- Goal -
Take the lines from the beginning of the material through the line containing "from mathutils import" and retype them exactly, leaving the pictures out.

- Dataset section -
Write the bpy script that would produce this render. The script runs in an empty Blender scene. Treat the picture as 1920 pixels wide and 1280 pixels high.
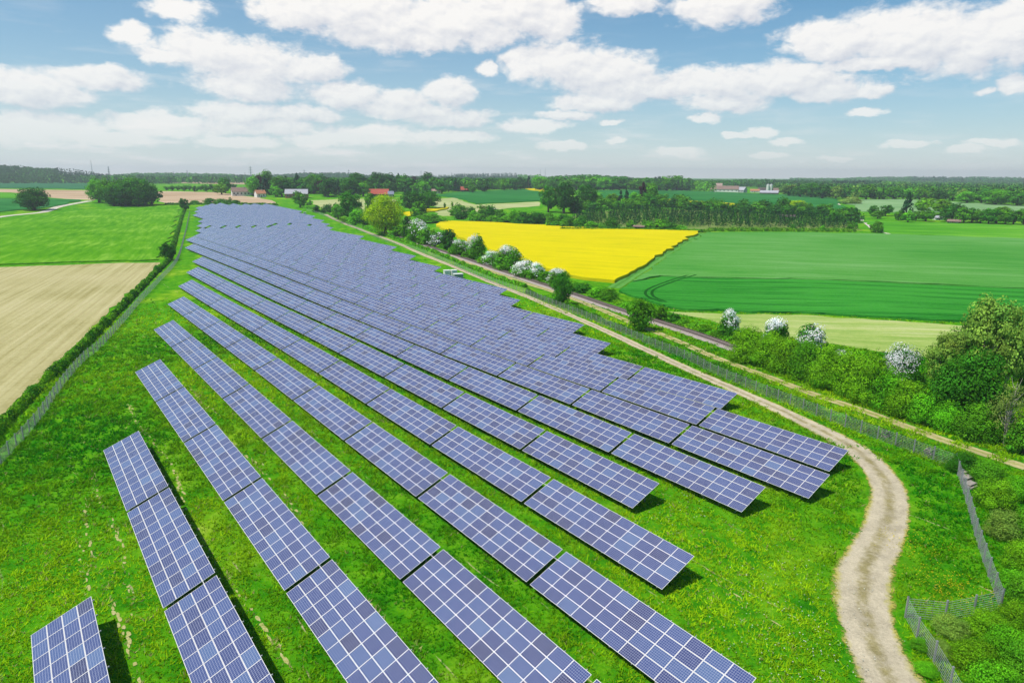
import bpy, bmesh, math, random
import numpy as np
from mathutils import Vector, Matrix, geometry

R = math.radians
C = bpy.context.scene.collection
scene = bpy.context.scene
# ------------------------------------------------------------------ camera
HC = 33.0                       # the drone hovers 33 m above the solar field
F_PX = 1249.3                   # focal length in photo pixels (1920 wide)
PITCH, ROLL = R(13.923), R(0.298)
AZ = R(36.8935)                 # panel rows run this far left of the view
cam_d = bpy.data.cameras.new('camera'); cam = bpy.data.objects.new('camera', cam_d); C.objects.link(cam)
cam_d.sensor_width = 36.0; cam_d.lens = 36.0 * F_PX / 1920.0
cam_d.clip_start = 0.5; cam_d.clip_end = 30000
_rt0 = np.array([1.0, 0, 0]); _up0 = np.array([0, math.sin(PITCH), math.cos(PITCH)]); FW = np.array([0, math.cos(PITCH), -math.sin(PITCH)])
RT = math.cos(ROLL) * _rt0 + math.sin(ROLL) * _up0
UP = -math.sin(ROLL) * _rt0 + math.cos(ROLL) * _up0
M = Matrix(((RT[0], UP[0], -FW[0], 0), (RT[1], UP[1], -FW[1], 0), (RT[2], UP[2], -FW[2], HC), (0, 0, 0, 1)))
cam.matrix_world = M
scene.camera = cam
scene.view_settings.view_transform = 'Standard'; scene.view_settings.look = 'None'
scene.view_settings.exposure = 0.35; scene.view_settings.gamma = 1.0
scene.cycles.max_bounces = 6; scene.cycles.diffuse_bounces = 3; scene.cycles.transparent_max_bounces = 6
scene.cycles.volume_bounces = 0
# ------------------------------------------------------------------ sun
NV = np.array([math.cos(AZ), math.sin(AZ)])      # north: across the rows
UV_ = np.array([-math.sin(AZ), math.cos(AZ)])    # west: along the rows, away from the camera
SUN_EL = R(61.5); _off = R(11)
_sh = -NV * math.cos(_off) + UV_ * math.sin(_off)
SUN_DIR = Vector((_sh[0] * math.cos(SUN_EL), _sh[1] * math.cos(SUN_EL), math.sin(SUN_EL)))
sun_d = bpy.data.lights.new('sun', 'SUN'); sun = bpy.data.objects.new('sun', sun_d); C.objects.link(sun)
sun_d.energy = 4.2; sun_d.angle = R(0.53); sun_d.color = (1.0, 0.955, 0.88)
sun.rotation_euler = SUN_DIR.to_track_quat('Z', 'Y').to_euler(); sun.location = (0, 0, 120)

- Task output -
Write the bpy script that would produce this render. The script runs in an empty Blender scene. Treat the picture as 1920 pixels wide and 1280 pixels high.
import bpy, bmesh, math, random
import numpy as np
from mathutils import Vector, Matrix, geometry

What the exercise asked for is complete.